The OFT uncovered is a series of local cartels, building firms ganging up to fix the price of projects and in some cases paying out as much as £60,000 from the proceeds of the artificially high contract price in "compensation" to "losing" fellow price-fixers.

It found the firms had illegally rigged 199 tenders from 2000 to 2006 on projects worth over £200 million.

The fines would have been greater but for the majority — 86 of the 103 firms — confessing their guilt and qualifying for leniency reductions of up to 65% in their penalties.

Kier received the highest single fine, of £17.8 million. The second largest was for Interserve whose contracts include a caretaking and maintenance role at Buckingham Palace as well as widespread build-and-manage contracts across the NHS, the Ministry of Defence and the education sector.

Balfour Beatty's fine of £5.1 million follows a string of controversies for the construction giant including being part of the failed Metronet Underground consortium, being fined by the Serious Fraud Office for bribery in Egypt and as the rail contractor involved in the fatal Hatfield rain derailment.

The Government however has ruled that the illegal price-fixers should not be further punished after their fines.

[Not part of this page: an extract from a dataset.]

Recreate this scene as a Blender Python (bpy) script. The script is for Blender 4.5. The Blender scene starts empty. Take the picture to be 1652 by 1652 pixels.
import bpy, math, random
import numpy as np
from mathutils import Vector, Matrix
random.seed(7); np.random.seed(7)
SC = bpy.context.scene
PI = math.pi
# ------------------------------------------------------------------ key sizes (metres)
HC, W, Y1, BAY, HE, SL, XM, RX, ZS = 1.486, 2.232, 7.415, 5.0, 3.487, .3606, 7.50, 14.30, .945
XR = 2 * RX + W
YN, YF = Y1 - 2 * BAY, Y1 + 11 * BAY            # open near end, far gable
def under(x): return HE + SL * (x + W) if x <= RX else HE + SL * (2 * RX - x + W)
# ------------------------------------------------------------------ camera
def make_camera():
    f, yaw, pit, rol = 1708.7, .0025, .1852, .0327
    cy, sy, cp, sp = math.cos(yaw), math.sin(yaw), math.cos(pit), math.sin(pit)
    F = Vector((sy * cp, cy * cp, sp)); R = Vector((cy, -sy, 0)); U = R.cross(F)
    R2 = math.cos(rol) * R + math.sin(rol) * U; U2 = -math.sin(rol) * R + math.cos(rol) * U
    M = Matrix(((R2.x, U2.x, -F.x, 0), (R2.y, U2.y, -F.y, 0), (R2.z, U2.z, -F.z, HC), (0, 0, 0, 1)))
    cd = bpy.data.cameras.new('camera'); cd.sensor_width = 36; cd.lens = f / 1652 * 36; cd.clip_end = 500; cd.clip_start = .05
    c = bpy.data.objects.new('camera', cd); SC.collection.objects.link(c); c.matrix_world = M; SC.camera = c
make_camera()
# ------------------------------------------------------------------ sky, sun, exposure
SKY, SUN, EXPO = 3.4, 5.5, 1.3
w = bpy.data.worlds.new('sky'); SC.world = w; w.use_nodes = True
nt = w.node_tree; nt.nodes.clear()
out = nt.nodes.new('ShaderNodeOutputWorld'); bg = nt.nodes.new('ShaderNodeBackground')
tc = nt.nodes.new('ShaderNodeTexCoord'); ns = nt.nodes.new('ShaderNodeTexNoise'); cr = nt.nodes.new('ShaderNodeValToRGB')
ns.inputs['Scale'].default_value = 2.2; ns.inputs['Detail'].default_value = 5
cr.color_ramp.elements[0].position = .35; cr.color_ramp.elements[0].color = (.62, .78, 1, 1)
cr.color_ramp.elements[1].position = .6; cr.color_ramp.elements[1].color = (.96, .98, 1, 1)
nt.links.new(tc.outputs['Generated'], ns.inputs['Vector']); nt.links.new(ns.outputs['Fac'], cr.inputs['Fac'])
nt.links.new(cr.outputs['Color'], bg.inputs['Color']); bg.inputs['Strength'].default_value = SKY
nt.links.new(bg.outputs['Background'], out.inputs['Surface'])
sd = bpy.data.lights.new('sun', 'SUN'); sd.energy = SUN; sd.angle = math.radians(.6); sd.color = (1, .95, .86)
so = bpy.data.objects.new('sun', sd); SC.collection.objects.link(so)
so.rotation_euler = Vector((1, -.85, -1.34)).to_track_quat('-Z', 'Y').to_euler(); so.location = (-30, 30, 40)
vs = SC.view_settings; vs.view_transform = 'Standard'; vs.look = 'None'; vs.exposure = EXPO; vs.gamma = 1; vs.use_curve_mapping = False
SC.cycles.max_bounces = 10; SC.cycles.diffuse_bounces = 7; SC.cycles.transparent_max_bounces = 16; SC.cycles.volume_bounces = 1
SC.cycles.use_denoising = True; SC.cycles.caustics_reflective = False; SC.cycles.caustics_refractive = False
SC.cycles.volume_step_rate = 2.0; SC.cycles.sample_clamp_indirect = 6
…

The Office of Government Commerce has ruled that local authorities should not blacklist the contractors because the scam was so widespread and firms that have "faced investigation can now be expected to be particularly aware of the competition rules".

Simon Williams, the OFT senior director who ran the case, said: "This decision sends a strong message that anti-competitive and illegal practices, including cover pricing, must cease."

The average fine in the investigation was £1.26 million or a little over 1% of the firms' total annual turnovers.